# THE EXERCISE
Copy exactly, please, the lines of the data from its start through the line containing "SC.camera = cam".
-- START --
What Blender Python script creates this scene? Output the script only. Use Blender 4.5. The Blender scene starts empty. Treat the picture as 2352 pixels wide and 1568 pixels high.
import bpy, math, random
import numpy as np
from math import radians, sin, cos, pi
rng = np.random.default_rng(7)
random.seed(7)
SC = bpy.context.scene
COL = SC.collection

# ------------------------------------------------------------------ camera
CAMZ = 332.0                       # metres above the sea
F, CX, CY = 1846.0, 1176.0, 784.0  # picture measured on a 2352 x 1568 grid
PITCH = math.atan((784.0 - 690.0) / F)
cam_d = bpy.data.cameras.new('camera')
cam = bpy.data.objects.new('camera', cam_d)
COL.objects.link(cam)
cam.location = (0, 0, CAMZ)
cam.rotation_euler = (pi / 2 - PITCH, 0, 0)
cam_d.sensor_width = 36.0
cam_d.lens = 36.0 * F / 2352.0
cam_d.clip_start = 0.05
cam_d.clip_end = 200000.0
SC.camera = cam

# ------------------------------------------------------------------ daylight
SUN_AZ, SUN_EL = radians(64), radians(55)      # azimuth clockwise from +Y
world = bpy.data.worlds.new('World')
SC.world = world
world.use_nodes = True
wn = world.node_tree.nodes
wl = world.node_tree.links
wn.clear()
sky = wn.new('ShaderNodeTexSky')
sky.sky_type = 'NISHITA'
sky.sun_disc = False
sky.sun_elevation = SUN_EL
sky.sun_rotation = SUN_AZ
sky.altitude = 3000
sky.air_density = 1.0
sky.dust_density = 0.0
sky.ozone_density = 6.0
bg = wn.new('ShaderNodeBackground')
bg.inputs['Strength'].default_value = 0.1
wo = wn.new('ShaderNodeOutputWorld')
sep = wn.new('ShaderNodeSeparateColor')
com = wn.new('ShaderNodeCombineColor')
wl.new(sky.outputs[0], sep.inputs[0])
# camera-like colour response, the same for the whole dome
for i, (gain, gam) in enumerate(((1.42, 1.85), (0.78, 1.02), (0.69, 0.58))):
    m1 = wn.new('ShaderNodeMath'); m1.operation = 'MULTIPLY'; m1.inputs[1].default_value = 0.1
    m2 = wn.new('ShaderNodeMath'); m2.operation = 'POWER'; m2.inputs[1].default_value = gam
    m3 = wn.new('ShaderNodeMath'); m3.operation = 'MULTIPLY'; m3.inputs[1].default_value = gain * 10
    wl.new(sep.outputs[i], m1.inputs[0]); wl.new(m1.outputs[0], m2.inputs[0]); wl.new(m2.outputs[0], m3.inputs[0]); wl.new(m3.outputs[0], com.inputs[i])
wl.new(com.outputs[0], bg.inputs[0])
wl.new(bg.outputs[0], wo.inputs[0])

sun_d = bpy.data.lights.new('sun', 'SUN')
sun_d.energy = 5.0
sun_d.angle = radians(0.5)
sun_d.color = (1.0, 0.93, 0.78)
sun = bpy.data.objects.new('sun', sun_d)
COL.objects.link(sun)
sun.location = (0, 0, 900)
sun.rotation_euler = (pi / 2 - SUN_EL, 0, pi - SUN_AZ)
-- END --
# RESULT OF THIS EXERCISE
What Blender Python script creates this scene? Output the script only. Use Blender 4.5. The Blender scene starts empty. Treat the picture as 2352 pixels wide and 1568 pixels high.
import bpy, math, random
import numpy as np
from math import radians, sin, cos, pi
rng = np.random.default_rng(7)
random.seed(7)
SC = bpy.context.scene
COL = SC.collection

# ------------------------------------------------------------------ camera
CAMZ = 332.0                       # metres above the sea
F, CX, CY = 1846.0, 1176.0, 784.0  # picture measured on a 2352 x 1568 grid
PITCH = math.atan((784.0 - 690.0) / F)
cam_d = bpy.data.cameras.new('camera')
cam = bpy.data.objects.new('camera', cam_d)
COL.objects.link(cam)
cam.location = (0, 0, CAMZ)
cam.rotation_euler = (pi / 2 - PITCH, 0, 0)
cam_d.sensor_width = 36.0
cam_d.lens = 36.0 * F / 2352.0
cam_d.clip_start = 0.05
cam_d.clip_end = 200000.0
SC.camera = cam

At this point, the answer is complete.